■ Data section
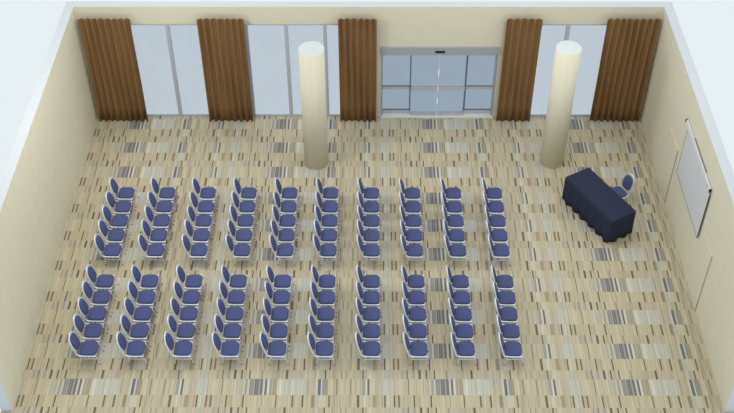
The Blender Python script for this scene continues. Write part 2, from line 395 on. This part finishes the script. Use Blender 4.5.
# ------------------------------------------------------------------ chairs (face +x)
def pad(outline, z0, z1, r=.02, top=1.0):
    """rounded cushion from a plan outline (list of xy)"""
    bm = bmesh.new(); rings = []
    cx_ = sum(p[0] for p in outline)/len(outline); cy_ = sum(p[1] for p in outline)/len(outline)
    prof = [(.93, z0), (1.0, z0+(z1-z0)*.3), (1.0, z0+(z1-z0)*.6), (.95, z1-(z1-z0)*.12), (.85, z1), (.4, z1+.006)]
    for s_, z in prof: rings.append([bm.verts.new((cx_+(x-cx_)*s_, cy_+(y-cy_)*s_, z)) for x, y in outline])
    for A_, B_ in zip(rings, rings[1:]):
        for i in range(len(outline)):
            j = (i+1) % len(outline); f = bm.faces.new((A_[i], A_[j], B_[j], B_[i])); f.smooth = True
    bm.faces.new(rings[0][::-1]); f = bm.faces.new(rings[-1]); f.smooth = True
    return bm
SZ = .43
def build_chair():
    r = empty('banquet_chair')
    bm = pad([(x+.002, y) for x, y in rrect(.226, .232, .12)], SZ-.085, SZ)
    link('seat_cushion', bm, m_blue, r)
    # back cushion: crown outline in (y, height) plane, leaned
    lean = math.radians(15.5); base = Vector((-.262, 0, SZ-.01)); hh = .60
    U = Vector((-math.sin(lean), 0, math.cos(lean))); Nn = Vector((math.cos(lean), 0, math.sin(lean)))
    crown = [(-.10, .03), (.10, .03), (.155, .09), (.18, .21), (.175, .33), (.14, .43), (.06, .485), (-.06, .485), (-.14, .43), (-.175, .33), (-.18, .21), (-.155, .09)]
    shell = [(-.12, .01), (.12, .01), (.20, .08), (.215, .26), (.19, .38), (.12, .485), (.05, .52), (-.05, .52), (-.12, .485), (-.19, .38), (-.215, .26), (-.20, .08)]
    def rnd_poly(p, it=2):
        for _ in range(it):
            q = []
            for i in range(len(p)):
                a, b = p[i], p[(i+1) % len(p)]
                q += [(a[0]*.75+b[0]*.25, a[1]*.75+b[1]*.25), (a[0]*.25+b[0]*.75, a[1]*.25+b[1]*.75)]
            p = q
        return p
    cr = rnd_poly(crown, 1)
    bm = pad(cr, 0, .045)
    for v in bm.verts:
        y, h, d_ = v.co; v.co = base + U*h + Vector((0, 1, 0))*y + Nn*(d_+.004)
    link('back_cushion', bm, m_blue, r)
    cr = rnd_poly(shell, 1)
    bm = bmesh.new()
    A_ = [bm.verts.new(base + U*h + Vector((0, 1, 0))*y + Nn*.004) for y, h in cr]
    B_ = [bm.verts.new(base + U*h + Vector((0, 1, 0))*y - Nn*.022) for y, h in cr]
    bm.faces.new(A_); bm.faces.new(B_[::-1])
    for i in range(len(cr)): j = (i+1) % len(cr); bm.faces.new((A_[i], A_[j], B_[j], B_[i]))
    link('back_shell', bm, m_metal, r)
    # hoop: continuous tube from seat side, up around the crown and down, then the seat side rails
    bm = bmesh.new()
    hoop = [(.240, -.045), (.236, .10), (.226, .26), (.20, .39), (.13, .495), (.05, .53), (0, .532)]
    hoop = hoop + [(-a, b) for a, b in hoop[-2::-1]]
    pts = [base + U*b + Vector((0, 1, 0))*a for a, b in hoop]
    front = .225
    pts = [Vector((front, .245, SZ-.075)), Vector((-.12, .245, SZ-.075))] + [p + Vector((0, 0, 0)) for p in pts] + [Vector((-.12, -.245, SZ-.075)), Vector((front, -.245, SZ-.075))]
    tube(bm, smooth_path(pts, 2), .021)
    tube(bm, [(front-.01, -.235, SZ-.075), (front-.01, .235, SZ-.075)], .0135)
    tube(bm, [(-.17, -.235, SZ-.078), (-.17, .235, SZ-.078)], .0125)
    link('chair_frame', bm, m_metal, r)
    legs = {}
    for sgn in (-1, 1):
        bm = bmesh.new(); tube(bm, smooth_path([(front-.03, sgn*.235, SZ-.07), (front, sgn*.236, SZ-.12), (front+.05, sgn*.222, .012)], 2), .0105)
        legs[(1, sgn)] = link('leg', bm, m_metal, r)
        bm = bmesh.new(); tube(bm, smooth_path([(-.15, sgn*.235, SZ-.07), (-.17, sgn*.236, SZ-.13), (-.22, sgn*.222, .012)], 2), .0105)
        legs[(0, sgn)] = link('leg', bm, m_metal, r)
    for sgn in (-1, 1):
        bm = bmesh.new(); tube(bm, [(-.18, sgn*.234, SZ-.19), (front+.01, sgn*.238, SZ-.19)], .0125)
        link('side_stretcher', bm, m_metal, r)
    for x, yy in ((front+.05, .222), (-.22, .222)):
        for sgn in (-1, 1):
            bm = bmesh.new(); bmesh.ops.create_cone(bm, cap_ends=True, segments=10, radius1=.017, radius2=.015, depth=.025, matrix=Matrix.Translation((x, sgn*yy, .0125))); link('foot_cap', bm, m_foot, legs[(int(x > 0), sgn)])
    return r
def copy_tree(o, parent=None):
    c = o.copy(); C.objects.link(c)
    if parent: c.parent = parent
    for ch in list(o.children): copy_tree(ch, c)
    return c
ORD = ['first', 'second', 'third', 'fourth', 'fifth', 'sixth', 'seventh', 'eighth', 'ninth', 'tenth']
pos = ['nearest the windows', 'second from the windows', 'third from the windows', 'fourth from the windows', 'farthest from the windows']
proto = build_chair(); used = False
for blk in range(2):
    for i in range(10):
        for k in range(5):
            c = copy_tree(proto) if used else proto; used = True
            y = -6.51 + (4-k)*.594 if blk == 0 else -10.06 + (4-k)*.590
            c.location = (1.68 + i*1.227, y, 0)
            side = 'window-side' if blk == 0 else 'camera-side'
            tag(c, 'blue padded chair in the %s block, %s column from left wall, %s' % (side, ORD[i], pos[k]), 'chair', 'blue chairs in the %s block' % side)
c = copy_tree(proto); c.location = (16.43, -4.10, 0); c.rotation_euler = (0, 0, math.atan2(-.464, -.886))
tag(c, 'blue padded chair tucked behind the navy draped table, facing the rows', 'chair')
del c['group']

■ Exercise description
Set down the material exactly, every line of it, except for the pictures.

■ Complete response
The Blender Python script for this scene continues. Write part 2, from line 395 on. This part finishes the script. Use Blender 4.5.
# ------------------------------------------------------------------ chairs (face +x)
def pad(outline, z0, z1, r=.02, top=1.0):
    """rounded cushion from a plan outline (list of xy)"""
    bm = bmesh.new(); rings = []
    cx_ = sum(p[0] for p in outline)/len(outline); cy_ = sum(p[1] for p in outline)/len(outline)
    prof = [(.93, z0), (1.0, z0+(z1-z0)*.3), (1.0, z0+(z1-z0)*.6), (.95, z1-(z1-z0)*.12), (.85, z1), (.4, z1+.006)]
    for s_, z in prof: rings.append([bm.verts.new((cx_+(x-cx_)*s_, cy_+(y-cy_)*s_, z)) for x, y in outline])
    for A_, B_ in zip(rings, rings[1:]):
        for i in range(len(outline)):
            j = (i+1) % len(outline); f = bm.faces.new((A_[i], A_[j], B_[j], B_[i])); f.smooth = True
    bm.faces.new(rings[0][::-1]); f = bm.faces.new(rings[-1]); f.smooth = True
    return bm
SZ = .43
def build_chair():
    r = empty('banquet_chair')
    bm = pad([(x+.002, y) for x, y in rrect(.226, .232, .12)], SZ-.085, SZ)
    link('seat_cushion', bm, m_blue, r)
    # back cushion: crown outline in (y, height) plane, leaned
    lean = math.radians(15.5); base = Vector((-.262, 0, SZ-.01)); hh = .60
    U = Vector((-math.sin(lean), 0, math.cos(lean))); Nn = Vector((math.cos(lean), 0, math.sin(lean)))
    crown = [(-.10, .03), (.10, .03), (.155, .09), (.18, .21), (.175, .33), (.14, .43), (.06, .485), (-.06, .485), (-.14, .43), (-.175, .33), (-.18, .21), (-.155, .09)]
    shell = [(-.12, .01), (.12, .01), (.20, .08), (.215, .26), (.19, .38), (.12, .485), (.05, .52), (-.05, .52), (-.12, .485), (-.19, .38), (-.215, .26), (-.20, .08)]
    def rnd_poly(p, it=2):
        for _ in range(it):
            q = []
            for i in range(len(p)):
                a, b = p[i], p[(i+1) % len(p)]
                q += [(a[0]*.75+b[0]*.25, a[1]*.75+b[1]*.25), (a[0]*.25+b[0]*.75, a[1]*.25+b[1]*.75)]
            p = q
        return p
    cr = rnd_poly(crown, 1)
    bm = pad(cr, 0, .045)
    for v in bm.verts:
        y, h, d_ = v.co; v.co = base + U*h + Vector((0, 1, 0))*y + Nn*(d_+.004)
    link('back_cushion', bm, m_blue, r)
    cr = rnd_poly(shell, 1)
    bm = bmesh.new()
    A_ = [bm.verts.new(base + U*h + Vector((0, 1, 0))*y + Nn*.004) for y, h in cr]
    B_ = [bm.verts.new(base + U*h + Vector((0, 1, 0))*y - Nn*.022) for y, h in cr]
    bm.faces.new(A_); bm.faces.new(B_[::-1])
    for i in range(len(cr)): j = (i+1) % len(cr); bm.faces.new((A_[i], A_[j], B_[j], B_[i]))
    link('back_shell', bm, m_metal, r)
    # hoop: continuous tube from seat side, up around the crown and down, then the seat side rails
    bm = bmesh.new()
    hoop = [(.240, -.045), (.236, .10), (.226, .26), (.20, .39), (.13, .495), (.05, .53), (0, .532)]
    hoop = hoop + [(-a, b) for a, b in hoop[-2::-1]]
    pts = [base + U*b + Vector((0, 1, 0))*a for a, b in hoop]
    front = .225
    pts = [Vector((front, .245, SZ-.075)), Vector((-.12, .245, SZ-.075))] + [p + Vector((0, 0, 0)) for p in pts] + [Vector((-.12, -.245, SZ-.075)), Vector((front, -.245, SZ-.075))]
    tube(bm, smooth_path(pts, 2), .021)
    tube(bm, [(front-.01, -.235, SZ-.075), (front-.01, .235, SZ-.075)], .0135)
    tube(bm, [(-.17, -.235, SZ-.078), (-.17, .235, SZ-.078)], .0125)
    link('chair_frame', bm, m_metal, r)
    legs = {}
    for sgn in (-1, 1):
        bm = bmesh.new(); tube(bm, smooth_path([(front-.03, sgn*.235, SZ-.07), (front, sgn*.236, SZ-.12), (front+.05, sgn*.222, .012)], 2), .0105)
        legs[(1, sgn)] = link('leg', bm, m_metal, r)
        bm = bmesh.new(); tube(bm, smooth_path([(-.15, sgn*.235, SZ-.07), (-.17, sgn*.236, SZ-.13), (-.22, sgn*.222, .012)], 2), .0105)
        legs[(0, sgn)] = link('leg', bm, m_metal, r)
    for sgn in (-1, 1):
        bm = bmesh.new(); tube(bm, [(-.18, sgn*.234, SZ-.19), (front+.01, sgn*.238, SZ-.19)], .0125)
        link('side_stretcher', bm, m_metal, r)
    for x, yy in ((front+.05, .222), (-.22, .222)):
        for sgn in (-1, 1):
            bm = bmesh.new(); bmesh.ops.create_cone(bm, cap_ends=True, segments=10, radius1=.017, radius2=.015, depth=.025, matrix=Matrix.Translation((x, sgn*yy, .0125))); link('foot_cap', bm, m_foot, legs[(int(x > 0), sgn)])
    return r
def copy_tree(o, parent=None):
    c = o.copy(); C.objects.link(c)
    if parent: c.parent = parent
    for ch in list(o.children): copy_tree(ch, c)
    return c
ORD = ['first', 'second', 'third', 'fourth', 'fifth', 'sixth', 'seventh', 'eighth', 'ninth', 'tenth']
pos = ['nearest the windows', 'second from the windows', 'third from the windows', 'fourth from the windows', 'farthest from the windows']
proto = build_chair(); used = False
for blk in range(2):
    for i in range(10):
        for k in range(5):
            c = copy_tree(proto) if used else proto; used = True
            y = -6.51 + (4-k)*.594 if blk == 0 else -10.06 + (4-k)*.590
            c.location = (1.68 + i*1.227, y, 0)
            side = 'window-side' if blk == 0 else 'camera-side'
            tag(c, 'blue padded chair in the %s block, %s column from left wall, %s' % (side, ORD[i], pos[k]), 'chair', 'blue chairs in the %s block' % side)
c = copy_tree(proto); c.location = (16.43, -4.10, 0); c.rotation_euler = (0, 0, math.atan2(-.464, -.886))
tag(c, 'blue padded chair tucked behind the navy draped table, facing the rows', 'chair')
del c['group']